Tornado Warnings and Hail!

canyon

Canyonlands National Park

In much of California we have two basic seasons: winter and summer each about six months long. In the winter it may occasionally rain and we wear long sleeves and carry an outer layer.  In the summer, we wear short sleeves.

On this cross-country journey, I ran into a lot of unexpected weather. I wrote earlier about the snow over the Colorado mountains, the freezing conditions and 55mph gusts through Wyoming and South Dakota. Fortunately the East Coast and the South were more pleasant.

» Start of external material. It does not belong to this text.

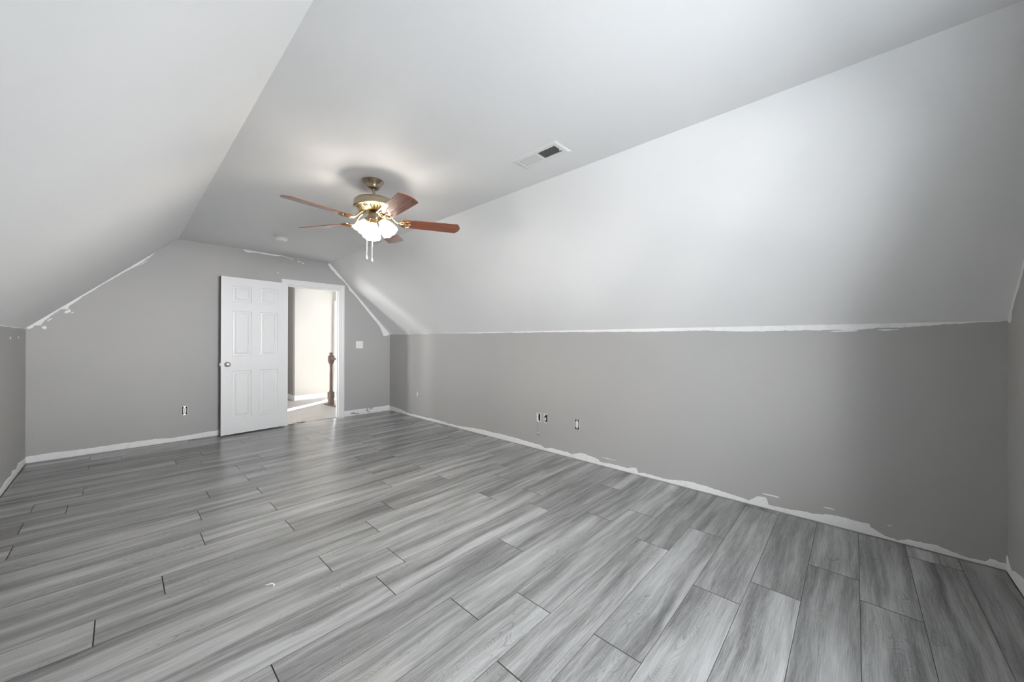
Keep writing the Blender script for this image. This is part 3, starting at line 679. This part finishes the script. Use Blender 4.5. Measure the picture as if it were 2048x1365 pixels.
for off, ztop, zbot in ((-0.046*RHO+0.0*KAP, 2.165, 1.853), (0.006*RHO+0.030*KAP, 2.150, 1.826)):
    bm = bmesh.new(); n_ = int((ztop-zbot-0.03)/0.006)
    tube(bm, [(off.x*(0.75 if i == 0 else 1), off.y*(0.75 if i == 0 else 1), zz(ztop-0.03*i)) for i in range(2)]+[(off.x, off.y, zz(ztop-0.03-0.0028*i)) for i in range(1, int((ztop-0.03-zbot-0.03)/0.0028))], [0.0017]*2+[0.0021 if i % 2 else 0.0013 for i in range(1, int((ztop-0.03-zbot-0.03)/0.0028))], 6)
    ch = link('pull_chain', bm, M['chain'], fan, 'all')
    bm = bmesh.new(); lathe(bm, [(0, 0.036), (0.003, 0.036), (0.0045, 0.026), (0.008, 0.012), (0.0085, 0.006), (0.006, 0.0), (0, 0.0)], 16, Matrix.Translation((off.x, off.y, zz(zbot))))
    link('chain_fob', bm, M['fob'], ch, 'auto')

# ------------------------------------------------------------------ hallway beyond the doorway
HY0, HY1, HX1 = D+TH, 8.37, 3.18
bm = bmesh.new()
prism(bm, [(-0.66, HY0-0.062), (DX0+0.016, HY0-0.062), (DX0+0.016, HY0-0.058), (2.0, HY0-0.052), (DX1-0.016, HY0-0.026), (DX1-0.016, HY0), (2.72, HY0), (2.72, 7.22), (HX1+0.02, 7.40), (HX1+0.02, HY1+0.02), (2.46, HY1+0.02), (2.46, 10.0), (1.10, 10.0), (1.10, HY1), (-0.66, HY1)], 'z', -0.10, 0.001)
bmesh.ops.triangulate(bm, faces=[f for f in bm.faces if len(f.verts) > 4])
struct(link('floor_hall', bm, M['hallfloor']), 'pale floor of the hallway seen through the doorway', 'floor')
bm = bmesh.new(); box(bm, 2.44, HX1+0.10, HY1, HY1+0.10, 0.0, 2.46)
struct(link('wall_hall_end', bm, M['cream']), 'bright cream hallway wall facing the doorway', 'wall')
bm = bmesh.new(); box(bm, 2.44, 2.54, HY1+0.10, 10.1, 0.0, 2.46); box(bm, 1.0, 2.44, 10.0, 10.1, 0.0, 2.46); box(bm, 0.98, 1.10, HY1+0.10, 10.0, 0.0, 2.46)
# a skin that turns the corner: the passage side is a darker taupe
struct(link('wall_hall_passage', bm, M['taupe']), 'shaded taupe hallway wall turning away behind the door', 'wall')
bm = bmesh.new()
for x0, x1, z0, z1 in ((-0.76, 0.10, 0, 2.46), (0.94, 1.10, 0, 2.46), (0.10, 0.94, 0, 0.75), (0.10, 0.94, 2.09, 2.46)): box(bm, x0, x1, HY1, HY1+0.10, z0, z1)
box(bm, 0.10, 0.94, HY1+0.09, HY1+0.10, 0.75, 2.09)
for z0, z1, y0, y1 in ((0, 2.46, HY0, 7.93), (0, 2.46, 8.27, HY1), (0, 0.70, 7.93, 8.27), (2.2, 2.46, 7.93, 8.27)): box(bm, -0.76, -0.66, y0, y1, z0, z1)
struct(link('wall_hall_left', bm, M['cream']), 'cream hallway wall left of the doorway', 'wall')
bm = bmesh.new()
# stair side wall with the bright glazed opening the sun comes through
for y0, y1, z0, z1 in ((HY0, 7.56, -1.3, 2.46), (7.56, 7.98, 0, 2.46), (7.98, 8.20, 2.05, 2.46), (8.20, HY1, 0, 2.46), (7.56, HY1, -1.3, 0.0)):
    box(bm, HX1, HX1+0.03, y0, y1, z0, z1)
fin = bmesh.new(); box(fin, HX1+0.031, HX1+1.0, 7.88, 7.975, -1.3, 2.7)  # added unseen fin, keeps sky light off the hall end wall
struct(link('sky_block_fin', fin, M['edge']), 'added unseen dark fin that blocks sky light beside the bright opening', 'wall')
struct(link('wall_hall_right', bm, M['cream']), 'cream hallway wall beside the stair', 'wall')
bm = bmesh.new(); box(bm, HX1-0.012, HX1, 8.197, 8.275, 0.0, 2.045, 0.003); box(bm, HX1-0.012, HX1, 7.92, 8.275, 2.045, 2.10, 0.003); box(bm, HX1-0.012, HX1, 7.92, 7.98, 0, 2.045, 0.003); box(bm, HX1-0.004, HX1+0.03, 8.19, 8.1995, 0.0, 2.045)
struct(link('trim_9', bm, M['trim']), 'white casing of the bright opening past the newel post', 'door casing')
bm = bmesh.new(); box(bm, -0.76, HX1+0.1, HY0, 10.1, 2.455, 2.55)
struct(link('ceiling_hall', bm, M['white']), 'white hallway ceiling', 'ceiling')
bm = bmesh.new()
for x0, x1, y0, y1 in ((2.428, HX1, HY1-0.012, HY1), (2.428, 2.44, HY1, 10.0)):
    box(bm, x0, x1, y0, y1, 0.001, 0.085); box(bm, x0 if x1 > 2.5 else x0+0.004, x1, y0+0.004 if x1 > 2.5 else y0, y1, 0.085, 0.10)
struct(link('baseboard_hall', bm, M['trim']), 'white baseboard along the hallway walls', 'baseboard')
# stairwell shaft under the rail
bm = bmesh.new(); box(bm, 2.62, 2.72, HY0, 7.30, -1.3, -0.10); box(bm, 2.62, HX1+0.1, HY0-0.02, HY0, -1.3, 0.0); box(bm, 2.72, HX1, HY0, 7.45, -1.4, -1.3)
struct(link('wall_stairwell', bm, M['cream']), 'cream stairwell sides below the hall floor', 'wall')
t = thing('newel_post', 'turned brown wooden newel post with handrail in the hallway', 'newel post', (2.752, 7.31, 0.0), (0, 0, 0.25))
def sq(bm, z0, z1, h, ch=0.006): box(bm, -h, h, -h, h, z0, z1, ch)
bm = bmesh.new(); sq(bm, 0.0, 0.250, 0.044); link('base_block', bm, M['newel'], t)
bm = bmesh.new(); lathe(bm, [(0.030, 0.245), (0.036, 0.256), (0.036, 0.264), (0.028, 0.275), (0.026, 0.30), (0.025, 0.60), (0.022, 0.72), (0.022, 0.745), (0.028, 0.752), (0.028, 0.760), (0.023, 0.768), (0.030, 0.780), (0.036, 0.79)], 24); link('shaft', bm, M['newel'], t, 'auto')
bm = bmesh.new(); lathe(bm, [(0.034, 0.784), (0.050, 0.822), (0.058, 0.835), (0.058, 0.925), (0.050, 0.938), (0.030, 0.962)], 8, Matrix.Rotation(PI/8, 4, 'Z')); link('cap_block', bm, M['newel'], t)
bm = bmesh.new(); lathe(bm, [(0.018, 0.958), (0.016, 0.970), (0.032, 0.978), (0.034, 0.988), (0.028, 1.000), (0.012, 1.006), (0, 1.007)], 24); link('finial', bm, M['newel'], t, 'auto')
bm = bmesh.new(); prism(bm, [(-0.026, 0.868), (0.026, 0.868), (0.030, 0.885), (0.026, 0.905), (0.012, 0.914), (-0.012, 0.914), (-0.026, 0.905), (-0.030, 0.885)], 'y', -1.11, -0.03)
link('handrail', bm, M['newel'], t, rot=(0, 0, -0.25))
bm = bmesh.new(); tube(bm, [(2.69, 7.44, 0.012), (2.715, 7.22, 0.012), (2.722, 6.90, 0.012), (2.722, HY0+0.02, 0.012)], 0.014, 8)
struct(link('trim_10', bm, M['newel']), 'rounded wooden nosing at the foot of the newel post', 'stair nosing')

# ------------------------------------------------------------------ loose bits on the floor
def crumple(bm, pts, w_, seed):
    rng = random.Random(seed); prev = None
    for p in pts:
        j = lambda: rng.uniform(-0.003, 0.003)
        q = [bm.verts.new((p[0]-w_/2+j(), p[1]+j(), p[2])), bm.verts.new((p[0]+w_/2+j(), p[1]+j(), p[2]+0.004+j())), bm.verts.new((p[0]+w_/2, p[1], p[2]-0.0015)), bm.verts.new((p[0]-w_/2, p[1], max(0.0002, p[2]-0.003)))]
        if prev:
            for k in range(4): bm.faces.new((prev[k], q[k], q[(k+1) % 4], prev[(k+1) % 4]))
        else: bm.faces.new(q)
        prev = q
    bm.faces.new(prev)
bm = bmesh.new(); tube(bm, [(0.497, 2.152, 0.003), (0.505, 2.140, 0.006), (0.516, 2.134, 0.009), (0.527, 2.128, 0.006), (0.530, 2.116, 0.003), (0.520, 2.108, 0.002)], [0.0015, 0.0024, 0.003, 0.0028, 0.002, 0.001], 6)
tag(link('paint_scrap', bm, M['patch'], None, 'all'), 'small curled white scrap lying on the planks mid floor', 'debris')
bm = bmesh.new()
crumple(bm, [(1.72, D+0.030, 0.004), (1.75, D+0.034, 0.012), (1.785, D+0.030, 0.020), (1.815, D+0.038, 0.012), (1.85, D+0.042, 0.010), (1.90, D+0.050, 0.004)], 0.018, 4)
tag(link('threshold_scrap', bm, M['dark']), 'torn dark scrap of underlayment lying in the doorway threshold', 'debris')
bm = bmesh.new(); prism(bm, [(DX0+0.016, D+0.052), (2.0, D+0.062), (DX1-0.016, D+0.088), (DX1-0.016, D+0.05), (DX0+0.016, D+0.05)], 'z', -0.06, -0.004)
struct(link('trim_11', bm, M['dark']), 'dark gap between the two floors in the doorway', 'threshold')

The day before arriving in Denver, I was surprised to learn that there was a serious tornado warning in Wyoming and Northern Colorado. In my lifetime I have only heard of one freak tornado that occurred in the San Francisco Bay Area about ten years ago. Once I hit Northern Colorado, the road signs indicated active tornado warnings. The freeway was full with both cars and trucks. I scanned the radio to try to learn more. I figured I would keep a lookout on the sky and see what the other vehicles were doing.

After Colorado I spent a couple of days enjoying southern Utah. I went to Canyonlands National Park and while taking the picture above it started to hail. I luckily did not venture out on a hike and returned to my car. A few miles later I found quite a layer of hail on the road along with some serious precipitation and wind. The drive was a little scary as I knew two of my tires were not in particularly good condition and definitely not suited for “snow”. The conditions deteriorated after the photo was taken.

I was told by a local in Moab that it only rains typically around ten days a year.  All along this journey I have experienced unusual weather that I suspect may be caused by climate change.   Luckily I survived rain, wind, snow, hail and tornados.